What do you guys think is a sufficient amount of exercises/sets for size/strength for the following: (without overtraining)

Chest
Back
Legs
Shoulders
Arms

This question (which occurs about once to twice a month here) is similar to asking: which girl is hotter, Emily or Keri?

And then not providing a picture, or even measurements and hair/eye color.

Br
 
I read these posts as "how do I design a program" which lacks answers on the forums in general. How do you decide on weight progression, sets, reps, sequence, which movements helps which lifts, how to improve on existing program etc.

There is no fits all answer, but there are some good tips that can be shared on programming.
 
dont train body parts, train movements!

This saying doesn't make any sense. Training body parts is training movements just described differently. Its all the same when you use a balanced program with groundings in kinesiology.

Chest - Horizontal shoulder flexion, Shoulder flexion, Elbow extension
Back - Horizontal shoulder extension, Shoulder extension, elbow flexion
Legs - Hip extension, Hip Flexion, Hip (ab)adduction, Internal/external rotation, knee ext/flx
so on and so forth
 
This saying doesn't make any sense. Training body parts is training movements just described differently. Its all the same when you use a balanced program with groundings in kinesiology.

Chest - Horizontal shoulder flexion, Shoulder flexion, Elbow extension
Back - Horizontal shoulder extension, Shoulder extension, elbow flexion
Legs - Hip extension, Hip Flexion, Hip (ab)adduction, Internal/external rotation, knee ext/flx
so on and so forth

I think he was referring to 'body parts' as isolation exercises and 'movements' as compounds.

Just to clear it up, you don't mean that solely performing elbow extension builds the chest right? ;)
 
What I said is a simple but an effective general range. If u dispute that please inform m what's a better total excersise per muscle. I list 3 excersises tops for each biceps and triceps. If ur doing 5 biceps for example ur probably coasting through with low intensity and or ur not effectively hiting the muscle effectively. More isn't better u can reach muscle hypertrophy in the bi's with 3 effective excercises. 5 or more is an effective general range for a lifter asking for basic workout knowledge. Now if ur stating 3 is too much on the other hand fir biceps let us know of a good general total excersise range as that's all I did..
 
This saying doesn't make any sense. Training body parts is training movements just described differently. Its all the same when you use a balanced program with groundings in kinesiology.

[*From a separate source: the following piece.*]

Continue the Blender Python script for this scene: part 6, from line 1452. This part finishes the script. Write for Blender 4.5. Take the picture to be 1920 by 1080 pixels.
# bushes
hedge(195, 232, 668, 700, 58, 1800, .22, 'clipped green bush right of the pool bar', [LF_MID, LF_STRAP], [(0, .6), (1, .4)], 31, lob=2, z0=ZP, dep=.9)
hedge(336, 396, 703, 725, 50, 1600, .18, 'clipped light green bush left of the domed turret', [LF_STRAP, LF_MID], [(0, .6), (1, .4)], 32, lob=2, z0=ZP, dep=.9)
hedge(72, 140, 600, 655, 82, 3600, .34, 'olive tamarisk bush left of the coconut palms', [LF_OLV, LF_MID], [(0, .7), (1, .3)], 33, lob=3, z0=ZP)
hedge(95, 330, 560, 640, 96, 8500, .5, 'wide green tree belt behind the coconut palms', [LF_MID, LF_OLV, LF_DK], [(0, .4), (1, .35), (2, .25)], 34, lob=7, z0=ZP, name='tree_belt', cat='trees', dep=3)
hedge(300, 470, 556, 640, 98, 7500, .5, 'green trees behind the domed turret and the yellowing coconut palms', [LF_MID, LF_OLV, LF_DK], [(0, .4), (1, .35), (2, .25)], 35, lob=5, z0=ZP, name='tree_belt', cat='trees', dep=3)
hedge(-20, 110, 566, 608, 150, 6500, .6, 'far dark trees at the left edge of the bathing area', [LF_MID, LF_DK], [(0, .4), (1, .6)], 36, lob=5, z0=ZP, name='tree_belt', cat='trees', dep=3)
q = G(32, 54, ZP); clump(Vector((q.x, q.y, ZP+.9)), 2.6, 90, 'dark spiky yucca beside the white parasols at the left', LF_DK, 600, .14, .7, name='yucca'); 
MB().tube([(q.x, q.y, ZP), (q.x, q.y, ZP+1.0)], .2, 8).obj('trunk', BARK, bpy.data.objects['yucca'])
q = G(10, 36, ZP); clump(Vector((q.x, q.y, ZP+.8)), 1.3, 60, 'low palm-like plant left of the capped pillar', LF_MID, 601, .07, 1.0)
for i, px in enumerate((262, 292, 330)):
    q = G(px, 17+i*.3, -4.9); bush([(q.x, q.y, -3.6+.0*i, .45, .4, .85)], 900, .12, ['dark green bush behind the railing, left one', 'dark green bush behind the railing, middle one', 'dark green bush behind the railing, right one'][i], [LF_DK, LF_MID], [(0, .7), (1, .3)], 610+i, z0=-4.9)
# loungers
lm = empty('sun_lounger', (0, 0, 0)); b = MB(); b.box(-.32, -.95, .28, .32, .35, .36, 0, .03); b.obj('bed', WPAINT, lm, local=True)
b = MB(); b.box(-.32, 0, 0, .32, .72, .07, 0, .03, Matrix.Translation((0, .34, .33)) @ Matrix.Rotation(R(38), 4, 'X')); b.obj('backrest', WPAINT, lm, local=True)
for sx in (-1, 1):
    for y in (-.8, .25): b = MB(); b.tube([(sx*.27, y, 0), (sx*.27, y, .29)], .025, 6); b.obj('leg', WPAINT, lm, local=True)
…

Chest - Horizontal shoulder flexion, Shoulder flexion, Elbow extension
Back - Horizontal shoulder extension, Shoulder extension, elbow flexion
Legs - Hip extension, Hip Flexion, Hip (ab)adduction, Internal/external rotation, knee ext/flx
so on and so forth

You're debating semantics now.

A lot of strength coaches discuss training movements vs. muscles.

I think its a way to get the mind set off the typical chest/shoulders/etc. bodybuilding rhetoric and more into thinking about a balanced program. Think about the disproportionate amount of upperbody AKC work with your typical bodybuilding routine.......
 
Jiigzz said:
I think he was referring to 'body parts' as isolation exercises and 'movements' as compounds.

Just to clear it up, you don't mean that solely performing elbow extension builds the chest right? ;)

Isolation vs compound wouldn't be movements they would be exercises. A squat isn't a movement it's an exercise, a bicep curl isn't a movement it's an exercise. Hip and knee extension are movements, elbow flexion is a movement.
 
ZiR RED said:
You're debating semantics now.

A lot of strength coaches discuss training movements vs. muscles.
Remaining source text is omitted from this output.